# Job
Determine how many lines of this material contain "script". Give only the number.

----- Data section

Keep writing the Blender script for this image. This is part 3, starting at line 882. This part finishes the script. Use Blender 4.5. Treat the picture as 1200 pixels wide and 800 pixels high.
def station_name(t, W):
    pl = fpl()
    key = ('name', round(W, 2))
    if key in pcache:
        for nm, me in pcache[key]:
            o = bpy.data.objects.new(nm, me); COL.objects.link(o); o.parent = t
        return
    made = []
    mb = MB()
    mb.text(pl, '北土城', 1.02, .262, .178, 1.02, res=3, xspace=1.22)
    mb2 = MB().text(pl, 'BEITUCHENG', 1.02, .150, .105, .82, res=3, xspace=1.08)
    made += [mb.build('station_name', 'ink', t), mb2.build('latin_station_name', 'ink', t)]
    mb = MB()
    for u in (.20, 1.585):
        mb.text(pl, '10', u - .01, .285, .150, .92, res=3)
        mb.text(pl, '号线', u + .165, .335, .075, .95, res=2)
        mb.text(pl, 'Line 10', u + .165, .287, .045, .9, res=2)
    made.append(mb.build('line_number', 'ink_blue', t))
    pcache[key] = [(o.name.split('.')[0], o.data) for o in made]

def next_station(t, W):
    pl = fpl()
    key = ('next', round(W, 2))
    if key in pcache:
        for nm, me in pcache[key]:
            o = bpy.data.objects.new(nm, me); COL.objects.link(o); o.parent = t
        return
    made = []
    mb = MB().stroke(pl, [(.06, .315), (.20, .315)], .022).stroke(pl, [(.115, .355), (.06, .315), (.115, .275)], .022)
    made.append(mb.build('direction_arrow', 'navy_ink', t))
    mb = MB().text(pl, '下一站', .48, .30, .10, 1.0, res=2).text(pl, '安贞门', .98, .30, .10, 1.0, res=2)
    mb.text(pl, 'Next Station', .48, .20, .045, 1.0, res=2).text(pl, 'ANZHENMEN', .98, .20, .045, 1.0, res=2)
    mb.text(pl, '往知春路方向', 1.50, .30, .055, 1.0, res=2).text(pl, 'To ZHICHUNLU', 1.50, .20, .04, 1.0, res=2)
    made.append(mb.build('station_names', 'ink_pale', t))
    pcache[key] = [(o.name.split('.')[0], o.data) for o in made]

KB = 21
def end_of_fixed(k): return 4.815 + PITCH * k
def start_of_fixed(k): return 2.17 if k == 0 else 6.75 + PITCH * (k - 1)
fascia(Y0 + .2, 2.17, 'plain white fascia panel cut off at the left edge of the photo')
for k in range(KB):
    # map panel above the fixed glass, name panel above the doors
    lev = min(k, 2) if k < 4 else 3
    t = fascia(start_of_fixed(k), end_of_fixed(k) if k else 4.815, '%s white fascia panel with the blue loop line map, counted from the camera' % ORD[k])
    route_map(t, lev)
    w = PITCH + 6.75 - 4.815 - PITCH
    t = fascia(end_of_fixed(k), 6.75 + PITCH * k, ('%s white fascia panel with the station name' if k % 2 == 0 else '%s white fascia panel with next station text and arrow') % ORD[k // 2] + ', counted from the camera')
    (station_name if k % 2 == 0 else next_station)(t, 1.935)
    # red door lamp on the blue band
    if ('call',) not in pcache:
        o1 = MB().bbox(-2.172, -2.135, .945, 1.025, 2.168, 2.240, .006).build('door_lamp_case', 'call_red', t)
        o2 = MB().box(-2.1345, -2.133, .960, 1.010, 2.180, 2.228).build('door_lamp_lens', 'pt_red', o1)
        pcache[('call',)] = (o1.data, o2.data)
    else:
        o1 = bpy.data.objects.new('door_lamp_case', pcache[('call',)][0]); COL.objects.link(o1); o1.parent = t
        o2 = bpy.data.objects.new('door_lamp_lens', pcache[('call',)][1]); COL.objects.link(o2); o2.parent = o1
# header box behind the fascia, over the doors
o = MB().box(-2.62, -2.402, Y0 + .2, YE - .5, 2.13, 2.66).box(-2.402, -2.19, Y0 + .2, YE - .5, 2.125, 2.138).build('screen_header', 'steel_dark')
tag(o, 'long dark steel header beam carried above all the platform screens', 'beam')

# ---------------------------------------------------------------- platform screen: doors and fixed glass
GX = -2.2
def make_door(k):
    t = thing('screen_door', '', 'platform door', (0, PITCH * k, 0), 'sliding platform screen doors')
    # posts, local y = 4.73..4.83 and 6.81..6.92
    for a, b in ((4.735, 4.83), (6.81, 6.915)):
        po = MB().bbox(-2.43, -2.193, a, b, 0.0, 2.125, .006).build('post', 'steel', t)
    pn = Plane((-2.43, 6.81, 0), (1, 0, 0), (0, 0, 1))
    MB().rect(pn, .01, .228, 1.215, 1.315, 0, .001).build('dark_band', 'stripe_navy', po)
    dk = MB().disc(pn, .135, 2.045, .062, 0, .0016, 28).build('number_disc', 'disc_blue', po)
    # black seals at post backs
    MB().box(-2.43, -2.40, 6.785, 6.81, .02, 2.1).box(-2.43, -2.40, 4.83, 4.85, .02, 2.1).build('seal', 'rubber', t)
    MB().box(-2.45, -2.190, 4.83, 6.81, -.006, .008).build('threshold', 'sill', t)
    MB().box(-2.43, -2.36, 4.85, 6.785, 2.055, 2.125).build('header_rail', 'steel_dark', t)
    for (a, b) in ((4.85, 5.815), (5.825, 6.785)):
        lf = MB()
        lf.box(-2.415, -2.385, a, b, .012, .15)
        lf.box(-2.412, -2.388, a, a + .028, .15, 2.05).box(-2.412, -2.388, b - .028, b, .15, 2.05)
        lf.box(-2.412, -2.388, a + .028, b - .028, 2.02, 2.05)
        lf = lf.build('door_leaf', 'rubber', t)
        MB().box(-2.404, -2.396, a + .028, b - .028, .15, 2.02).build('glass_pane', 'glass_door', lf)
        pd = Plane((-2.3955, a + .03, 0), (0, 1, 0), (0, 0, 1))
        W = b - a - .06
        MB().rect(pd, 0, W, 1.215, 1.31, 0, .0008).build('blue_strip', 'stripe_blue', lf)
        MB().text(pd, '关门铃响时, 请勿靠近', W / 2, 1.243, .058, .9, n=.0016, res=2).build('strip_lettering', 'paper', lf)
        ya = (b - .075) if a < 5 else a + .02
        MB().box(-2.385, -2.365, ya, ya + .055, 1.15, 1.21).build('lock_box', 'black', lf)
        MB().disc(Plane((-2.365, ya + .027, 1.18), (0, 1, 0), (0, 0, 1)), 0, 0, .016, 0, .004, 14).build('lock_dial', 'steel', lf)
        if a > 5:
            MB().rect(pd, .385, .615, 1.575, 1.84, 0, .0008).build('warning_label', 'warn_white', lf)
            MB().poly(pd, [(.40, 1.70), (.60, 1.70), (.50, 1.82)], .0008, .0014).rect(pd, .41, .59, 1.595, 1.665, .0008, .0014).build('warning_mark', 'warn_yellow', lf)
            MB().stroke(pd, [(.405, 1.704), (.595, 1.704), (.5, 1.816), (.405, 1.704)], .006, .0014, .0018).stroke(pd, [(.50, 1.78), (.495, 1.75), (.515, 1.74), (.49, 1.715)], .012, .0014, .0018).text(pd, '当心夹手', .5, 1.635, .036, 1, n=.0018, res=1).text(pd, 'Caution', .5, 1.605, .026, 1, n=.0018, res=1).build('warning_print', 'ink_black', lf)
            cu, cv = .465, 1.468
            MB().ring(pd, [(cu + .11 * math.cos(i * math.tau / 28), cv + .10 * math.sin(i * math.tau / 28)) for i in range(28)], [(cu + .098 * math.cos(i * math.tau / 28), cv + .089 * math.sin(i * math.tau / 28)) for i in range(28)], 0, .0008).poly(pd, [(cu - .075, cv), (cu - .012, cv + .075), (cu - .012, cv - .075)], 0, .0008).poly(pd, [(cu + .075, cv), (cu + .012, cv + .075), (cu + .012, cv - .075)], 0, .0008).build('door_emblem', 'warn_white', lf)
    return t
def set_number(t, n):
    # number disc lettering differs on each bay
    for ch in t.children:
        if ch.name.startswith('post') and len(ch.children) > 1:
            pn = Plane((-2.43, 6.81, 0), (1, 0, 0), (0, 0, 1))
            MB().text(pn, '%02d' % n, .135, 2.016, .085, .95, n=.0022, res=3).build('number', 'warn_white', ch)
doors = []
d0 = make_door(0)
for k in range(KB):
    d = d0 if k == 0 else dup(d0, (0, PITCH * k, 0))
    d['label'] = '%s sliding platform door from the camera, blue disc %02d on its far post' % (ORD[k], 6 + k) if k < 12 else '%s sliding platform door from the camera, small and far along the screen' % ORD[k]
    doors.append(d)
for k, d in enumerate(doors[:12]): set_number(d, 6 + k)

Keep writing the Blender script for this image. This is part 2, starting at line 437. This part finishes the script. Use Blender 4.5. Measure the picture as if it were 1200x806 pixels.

----------

# Full response
2